[Begin Given information]

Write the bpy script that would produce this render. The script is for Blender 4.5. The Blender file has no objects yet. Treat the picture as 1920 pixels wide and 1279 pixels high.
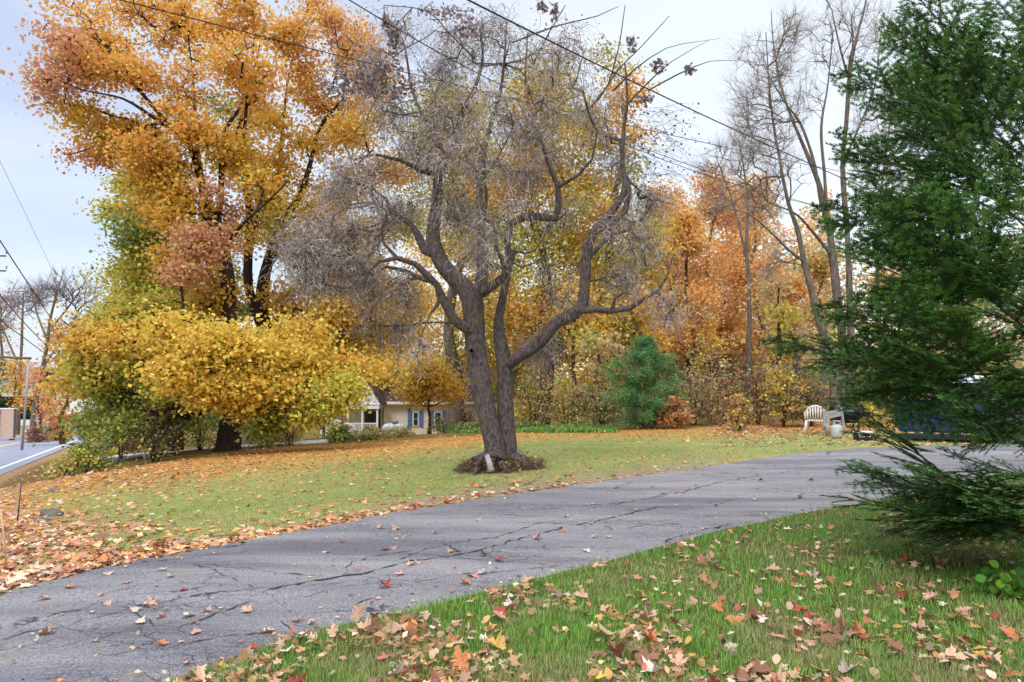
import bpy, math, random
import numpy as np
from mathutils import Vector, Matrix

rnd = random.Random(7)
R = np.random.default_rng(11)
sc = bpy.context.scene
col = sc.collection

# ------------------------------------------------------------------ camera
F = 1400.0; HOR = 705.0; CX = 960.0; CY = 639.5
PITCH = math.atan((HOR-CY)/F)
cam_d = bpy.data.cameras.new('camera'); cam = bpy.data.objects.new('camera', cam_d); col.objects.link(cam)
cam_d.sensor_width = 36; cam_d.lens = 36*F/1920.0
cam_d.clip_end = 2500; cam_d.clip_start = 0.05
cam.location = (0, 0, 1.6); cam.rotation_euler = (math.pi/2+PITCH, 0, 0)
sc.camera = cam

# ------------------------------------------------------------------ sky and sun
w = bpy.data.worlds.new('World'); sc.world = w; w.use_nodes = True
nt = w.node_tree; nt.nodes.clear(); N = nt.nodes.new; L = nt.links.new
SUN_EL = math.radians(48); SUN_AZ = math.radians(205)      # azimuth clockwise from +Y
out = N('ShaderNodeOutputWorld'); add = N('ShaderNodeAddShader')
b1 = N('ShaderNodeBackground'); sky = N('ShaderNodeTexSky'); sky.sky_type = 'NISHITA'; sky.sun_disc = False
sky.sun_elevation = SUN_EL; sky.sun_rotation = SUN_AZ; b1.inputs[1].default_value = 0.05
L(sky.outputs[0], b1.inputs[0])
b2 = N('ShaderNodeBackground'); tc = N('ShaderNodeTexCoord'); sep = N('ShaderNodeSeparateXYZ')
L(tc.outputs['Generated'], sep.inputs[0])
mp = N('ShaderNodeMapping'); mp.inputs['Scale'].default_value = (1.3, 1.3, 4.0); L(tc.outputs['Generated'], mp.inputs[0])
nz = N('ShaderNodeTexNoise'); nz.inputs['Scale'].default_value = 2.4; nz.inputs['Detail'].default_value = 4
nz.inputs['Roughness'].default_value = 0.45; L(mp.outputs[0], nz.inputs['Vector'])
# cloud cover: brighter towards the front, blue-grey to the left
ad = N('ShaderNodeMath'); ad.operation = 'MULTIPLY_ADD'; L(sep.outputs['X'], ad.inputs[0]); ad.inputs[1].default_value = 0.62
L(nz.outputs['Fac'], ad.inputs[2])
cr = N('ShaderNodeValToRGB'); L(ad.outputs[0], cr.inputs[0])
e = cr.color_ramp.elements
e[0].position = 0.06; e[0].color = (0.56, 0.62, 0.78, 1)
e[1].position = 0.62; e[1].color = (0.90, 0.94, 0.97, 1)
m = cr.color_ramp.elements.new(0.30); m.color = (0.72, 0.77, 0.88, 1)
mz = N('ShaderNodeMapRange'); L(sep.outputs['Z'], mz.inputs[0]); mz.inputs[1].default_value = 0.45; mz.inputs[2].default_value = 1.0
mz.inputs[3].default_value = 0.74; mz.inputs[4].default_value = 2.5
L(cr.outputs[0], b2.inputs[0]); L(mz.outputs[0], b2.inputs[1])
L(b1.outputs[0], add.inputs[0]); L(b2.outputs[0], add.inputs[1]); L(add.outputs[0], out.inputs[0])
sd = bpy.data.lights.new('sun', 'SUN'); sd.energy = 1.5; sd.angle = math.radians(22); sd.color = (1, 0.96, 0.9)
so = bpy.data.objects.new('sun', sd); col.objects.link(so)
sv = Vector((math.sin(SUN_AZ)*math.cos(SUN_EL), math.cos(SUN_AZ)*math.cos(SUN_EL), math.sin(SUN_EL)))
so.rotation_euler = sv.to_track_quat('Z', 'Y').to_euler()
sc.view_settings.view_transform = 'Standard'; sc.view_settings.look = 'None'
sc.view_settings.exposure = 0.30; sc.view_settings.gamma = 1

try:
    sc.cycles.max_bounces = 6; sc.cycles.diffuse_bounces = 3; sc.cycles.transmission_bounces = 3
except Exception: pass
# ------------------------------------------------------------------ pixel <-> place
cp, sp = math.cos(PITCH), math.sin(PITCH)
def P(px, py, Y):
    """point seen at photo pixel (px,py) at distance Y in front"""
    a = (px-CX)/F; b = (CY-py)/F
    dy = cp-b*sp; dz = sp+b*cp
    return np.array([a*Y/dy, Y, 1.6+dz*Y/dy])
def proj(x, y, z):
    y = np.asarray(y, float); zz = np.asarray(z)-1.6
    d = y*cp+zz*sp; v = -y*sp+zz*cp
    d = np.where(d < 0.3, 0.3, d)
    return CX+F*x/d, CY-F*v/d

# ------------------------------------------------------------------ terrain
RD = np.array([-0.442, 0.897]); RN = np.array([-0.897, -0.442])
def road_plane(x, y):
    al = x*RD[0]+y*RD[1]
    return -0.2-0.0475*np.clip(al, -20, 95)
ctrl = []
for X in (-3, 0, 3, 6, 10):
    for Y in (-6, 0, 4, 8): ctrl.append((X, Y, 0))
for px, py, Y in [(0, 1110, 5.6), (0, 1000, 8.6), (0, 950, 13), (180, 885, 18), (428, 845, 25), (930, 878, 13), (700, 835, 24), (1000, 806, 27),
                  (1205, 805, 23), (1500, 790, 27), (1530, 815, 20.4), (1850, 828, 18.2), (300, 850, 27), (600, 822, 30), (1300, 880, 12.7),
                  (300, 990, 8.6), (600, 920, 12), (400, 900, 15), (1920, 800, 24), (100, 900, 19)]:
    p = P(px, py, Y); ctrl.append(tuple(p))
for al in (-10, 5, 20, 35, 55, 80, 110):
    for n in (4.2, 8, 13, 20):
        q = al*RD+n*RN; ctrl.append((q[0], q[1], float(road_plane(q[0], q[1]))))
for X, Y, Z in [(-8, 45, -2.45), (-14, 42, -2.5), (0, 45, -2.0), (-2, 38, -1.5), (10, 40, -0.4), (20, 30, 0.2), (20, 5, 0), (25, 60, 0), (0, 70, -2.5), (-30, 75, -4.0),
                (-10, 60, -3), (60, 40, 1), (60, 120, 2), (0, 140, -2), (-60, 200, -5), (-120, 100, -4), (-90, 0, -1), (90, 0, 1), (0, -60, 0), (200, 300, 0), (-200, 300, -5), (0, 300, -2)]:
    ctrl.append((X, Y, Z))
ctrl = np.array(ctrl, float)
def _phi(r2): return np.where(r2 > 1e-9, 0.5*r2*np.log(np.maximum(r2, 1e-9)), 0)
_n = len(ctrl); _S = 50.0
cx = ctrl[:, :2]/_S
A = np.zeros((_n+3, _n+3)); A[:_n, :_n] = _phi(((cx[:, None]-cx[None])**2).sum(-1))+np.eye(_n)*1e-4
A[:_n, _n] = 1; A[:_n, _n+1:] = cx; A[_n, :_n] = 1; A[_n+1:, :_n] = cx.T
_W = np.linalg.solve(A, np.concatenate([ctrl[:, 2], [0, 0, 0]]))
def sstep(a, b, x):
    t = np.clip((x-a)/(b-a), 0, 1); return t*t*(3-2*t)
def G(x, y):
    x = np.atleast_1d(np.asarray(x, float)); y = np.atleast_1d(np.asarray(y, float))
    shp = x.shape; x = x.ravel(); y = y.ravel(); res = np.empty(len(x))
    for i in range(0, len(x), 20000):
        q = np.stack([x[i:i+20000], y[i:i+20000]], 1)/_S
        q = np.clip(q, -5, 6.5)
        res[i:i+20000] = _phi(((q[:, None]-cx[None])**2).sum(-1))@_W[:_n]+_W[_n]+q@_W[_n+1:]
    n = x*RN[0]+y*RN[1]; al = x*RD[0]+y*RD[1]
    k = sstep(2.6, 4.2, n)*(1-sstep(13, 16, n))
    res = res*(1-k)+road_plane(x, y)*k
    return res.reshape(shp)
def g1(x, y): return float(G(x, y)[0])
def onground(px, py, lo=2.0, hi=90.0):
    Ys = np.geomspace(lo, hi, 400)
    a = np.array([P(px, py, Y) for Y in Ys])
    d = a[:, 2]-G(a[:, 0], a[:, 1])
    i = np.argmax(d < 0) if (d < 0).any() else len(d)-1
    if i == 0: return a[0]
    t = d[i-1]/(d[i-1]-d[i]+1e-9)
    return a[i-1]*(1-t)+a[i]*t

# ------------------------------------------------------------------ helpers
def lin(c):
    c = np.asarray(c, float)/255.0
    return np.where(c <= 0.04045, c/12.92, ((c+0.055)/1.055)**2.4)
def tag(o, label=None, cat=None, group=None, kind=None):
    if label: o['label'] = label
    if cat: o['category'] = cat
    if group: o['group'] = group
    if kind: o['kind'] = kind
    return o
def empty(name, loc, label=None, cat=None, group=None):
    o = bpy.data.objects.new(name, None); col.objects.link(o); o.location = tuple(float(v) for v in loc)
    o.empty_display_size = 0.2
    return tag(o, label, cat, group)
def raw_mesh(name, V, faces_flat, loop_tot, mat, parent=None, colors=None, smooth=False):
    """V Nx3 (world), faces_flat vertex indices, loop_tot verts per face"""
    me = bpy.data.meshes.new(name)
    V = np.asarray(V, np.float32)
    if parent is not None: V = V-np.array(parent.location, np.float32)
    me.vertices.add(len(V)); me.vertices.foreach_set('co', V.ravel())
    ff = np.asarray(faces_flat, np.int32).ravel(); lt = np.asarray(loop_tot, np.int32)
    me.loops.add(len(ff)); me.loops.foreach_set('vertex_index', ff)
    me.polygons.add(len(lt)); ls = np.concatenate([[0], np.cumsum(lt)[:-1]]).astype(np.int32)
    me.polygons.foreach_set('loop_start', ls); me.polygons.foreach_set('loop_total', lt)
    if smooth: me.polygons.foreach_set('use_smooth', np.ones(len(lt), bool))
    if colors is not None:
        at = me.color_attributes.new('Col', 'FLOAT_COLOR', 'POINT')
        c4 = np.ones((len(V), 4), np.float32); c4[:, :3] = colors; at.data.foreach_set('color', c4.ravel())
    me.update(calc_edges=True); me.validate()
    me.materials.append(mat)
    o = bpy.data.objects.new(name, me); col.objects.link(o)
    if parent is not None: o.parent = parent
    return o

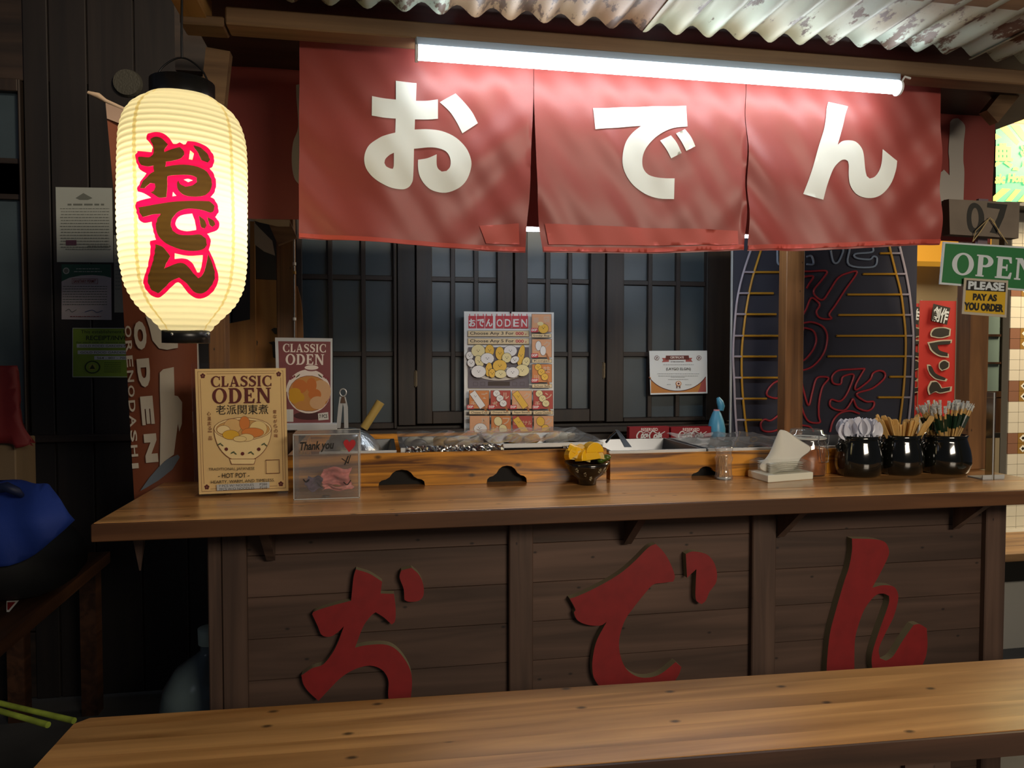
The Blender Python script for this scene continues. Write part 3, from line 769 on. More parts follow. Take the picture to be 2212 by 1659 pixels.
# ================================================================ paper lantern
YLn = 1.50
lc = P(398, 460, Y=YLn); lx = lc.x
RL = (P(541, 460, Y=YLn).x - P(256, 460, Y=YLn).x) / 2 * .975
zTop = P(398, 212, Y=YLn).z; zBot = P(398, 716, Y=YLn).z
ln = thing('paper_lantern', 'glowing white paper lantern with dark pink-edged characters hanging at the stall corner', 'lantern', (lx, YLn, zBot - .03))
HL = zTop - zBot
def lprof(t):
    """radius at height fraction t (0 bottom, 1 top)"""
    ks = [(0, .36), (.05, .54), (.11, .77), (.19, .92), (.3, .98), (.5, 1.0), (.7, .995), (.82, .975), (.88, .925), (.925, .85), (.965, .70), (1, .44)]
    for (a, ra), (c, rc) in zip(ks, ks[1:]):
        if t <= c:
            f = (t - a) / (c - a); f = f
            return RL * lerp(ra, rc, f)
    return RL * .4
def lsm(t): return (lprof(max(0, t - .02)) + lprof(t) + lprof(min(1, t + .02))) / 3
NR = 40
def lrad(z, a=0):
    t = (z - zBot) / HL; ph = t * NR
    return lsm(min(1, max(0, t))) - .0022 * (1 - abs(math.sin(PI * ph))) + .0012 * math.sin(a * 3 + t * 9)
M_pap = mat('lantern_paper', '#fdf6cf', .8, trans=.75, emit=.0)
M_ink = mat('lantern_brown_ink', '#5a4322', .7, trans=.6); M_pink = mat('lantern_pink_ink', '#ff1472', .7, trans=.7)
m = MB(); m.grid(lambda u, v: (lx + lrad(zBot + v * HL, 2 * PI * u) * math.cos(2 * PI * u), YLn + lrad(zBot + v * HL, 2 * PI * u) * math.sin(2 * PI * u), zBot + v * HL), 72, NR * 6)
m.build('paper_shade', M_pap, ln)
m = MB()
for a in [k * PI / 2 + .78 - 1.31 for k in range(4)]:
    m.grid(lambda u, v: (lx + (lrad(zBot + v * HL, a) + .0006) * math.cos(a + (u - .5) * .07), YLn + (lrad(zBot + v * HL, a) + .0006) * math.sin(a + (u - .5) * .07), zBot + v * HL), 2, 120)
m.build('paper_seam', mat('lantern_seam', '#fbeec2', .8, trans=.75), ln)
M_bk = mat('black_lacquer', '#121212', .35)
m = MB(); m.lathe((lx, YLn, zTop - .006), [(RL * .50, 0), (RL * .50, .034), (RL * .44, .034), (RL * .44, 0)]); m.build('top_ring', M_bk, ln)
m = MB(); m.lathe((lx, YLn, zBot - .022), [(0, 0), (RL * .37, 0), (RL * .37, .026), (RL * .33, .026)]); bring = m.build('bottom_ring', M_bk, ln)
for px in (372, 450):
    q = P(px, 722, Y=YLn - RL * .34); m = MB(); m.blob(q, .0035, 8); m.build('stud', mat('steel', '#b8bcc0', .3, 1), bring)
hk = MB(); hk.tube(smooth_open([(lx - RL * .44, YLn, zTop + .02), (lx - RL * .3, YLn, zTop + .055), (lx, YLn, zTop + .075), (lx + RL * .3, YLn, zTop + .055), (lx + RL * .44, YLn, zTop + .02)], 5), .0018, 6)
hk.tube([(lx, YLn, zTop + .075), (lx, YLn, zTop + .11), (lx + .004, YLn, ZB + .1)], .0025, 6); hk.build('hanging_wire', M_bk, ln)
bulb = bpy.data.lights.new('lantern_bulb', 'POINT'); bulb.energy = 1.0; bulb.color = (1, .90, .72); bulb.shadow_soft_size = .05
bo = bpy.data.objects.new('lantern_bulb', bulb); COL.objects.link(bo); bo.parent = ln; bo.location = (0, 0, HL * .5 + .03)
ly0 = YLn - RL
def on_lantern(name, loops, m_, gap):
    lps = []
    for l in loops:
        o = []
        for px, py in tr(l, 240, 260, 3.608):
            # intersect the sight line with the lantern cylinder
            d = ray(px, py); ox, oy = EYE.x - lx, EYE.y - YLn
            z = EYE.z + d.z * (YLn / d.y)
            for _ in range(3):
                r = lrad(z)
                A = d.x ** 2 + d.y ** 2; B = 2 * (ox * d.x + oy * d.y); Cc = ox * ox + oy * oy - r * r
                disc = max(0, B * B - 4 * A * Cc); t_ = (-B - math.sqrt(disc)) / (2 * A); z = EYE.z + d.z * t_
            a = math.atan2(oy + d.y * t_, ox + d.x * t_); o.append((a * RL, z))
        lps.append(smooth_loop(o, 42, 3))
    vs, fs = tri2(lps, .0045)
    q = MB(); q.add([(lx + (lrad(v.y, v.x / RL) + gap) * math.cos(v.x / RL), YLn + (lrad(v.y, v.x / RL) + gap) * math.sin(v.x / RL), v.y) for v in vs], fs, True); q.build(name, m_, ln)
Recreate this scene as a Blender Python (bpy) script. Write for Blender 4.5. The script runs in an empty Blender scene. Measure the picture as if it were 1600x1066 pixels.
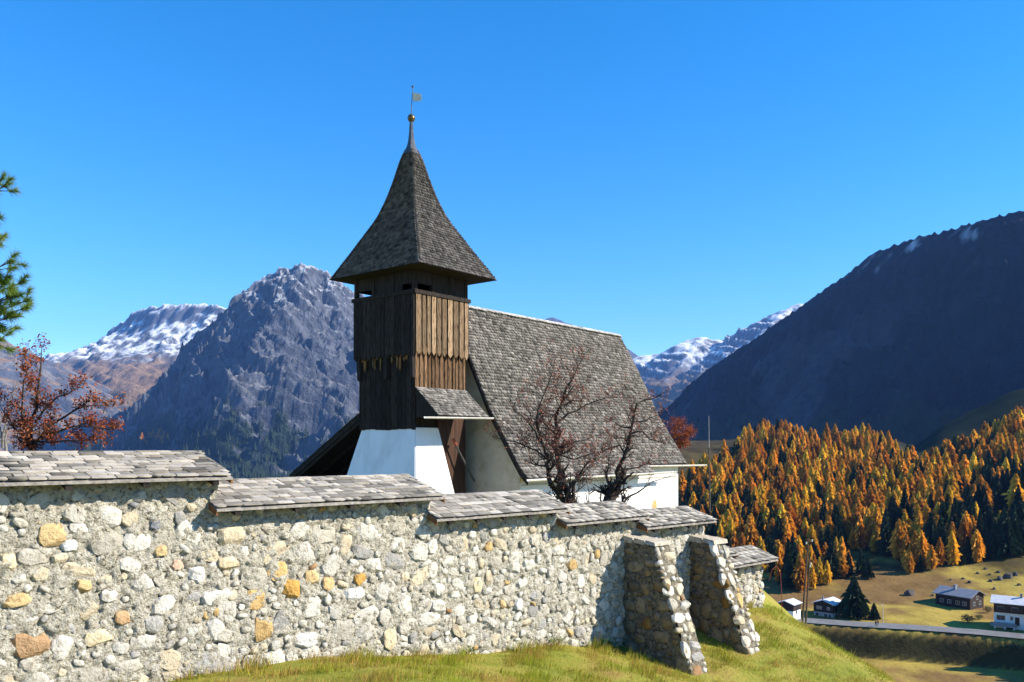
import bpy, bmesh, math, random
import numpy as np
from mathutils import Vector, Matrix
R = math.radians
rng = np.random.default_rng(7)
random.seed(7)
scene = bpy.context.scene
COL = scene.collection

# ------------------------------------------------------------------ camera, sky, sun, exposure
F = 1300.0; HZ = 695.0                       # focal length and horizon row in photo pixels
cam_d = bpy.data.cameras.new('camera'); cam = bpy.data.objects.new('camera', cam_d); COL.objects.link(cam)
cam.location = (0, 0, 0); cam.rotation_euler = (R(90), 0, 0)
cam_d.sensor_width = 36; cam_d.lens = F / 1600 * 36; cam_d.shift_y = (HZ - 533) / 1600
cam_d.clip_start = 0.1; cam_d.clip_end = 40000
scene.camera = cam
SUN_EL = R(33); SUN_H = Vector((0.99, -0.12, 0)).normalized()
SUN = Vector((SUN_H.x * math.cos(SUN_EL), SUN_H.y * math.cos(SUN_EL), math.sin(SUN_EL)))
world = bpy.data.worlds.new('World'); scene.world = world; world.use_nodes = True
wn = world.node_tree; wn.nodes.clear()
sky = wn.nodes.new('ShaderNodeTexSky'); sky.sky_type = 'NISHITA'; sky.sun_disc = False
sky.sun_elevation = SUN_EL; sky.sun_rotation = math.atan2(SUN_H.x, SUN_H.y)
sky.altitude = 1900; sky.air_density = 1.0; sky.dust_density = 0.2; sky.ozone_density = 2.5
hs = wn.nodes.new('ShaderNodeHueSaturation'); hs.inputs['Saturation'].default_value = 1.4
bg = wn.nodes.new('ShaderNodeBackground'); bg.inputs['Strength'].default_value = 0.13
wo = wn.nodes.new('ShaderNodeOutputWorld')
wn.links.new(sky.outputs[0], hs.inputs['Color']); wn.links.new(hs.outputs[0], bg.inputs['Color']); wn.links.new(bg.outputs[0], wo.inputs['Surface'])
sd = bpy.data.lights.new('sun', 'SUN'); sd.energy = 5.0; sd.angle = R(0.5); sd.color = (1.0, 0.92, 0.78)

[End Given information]

What to produce:
Write out exactly the opening lines of the data, stopping after the line that holds "col = sc.collection". Exclude pictures.

Solution for this exercise:
Write the bpy script that would produce this render. The script is for Blender 4.5. The Blender file has no objects yet. Treat the picture as 1920 pixels wide and 1279 pixels high.
import bpy, math, random
import numpy as np
from mathutils import Vector, Matrix

rnd = random.Random(7)
R = np.random.default_rng(11)
sc = bpy.context.scene
col = sc.collection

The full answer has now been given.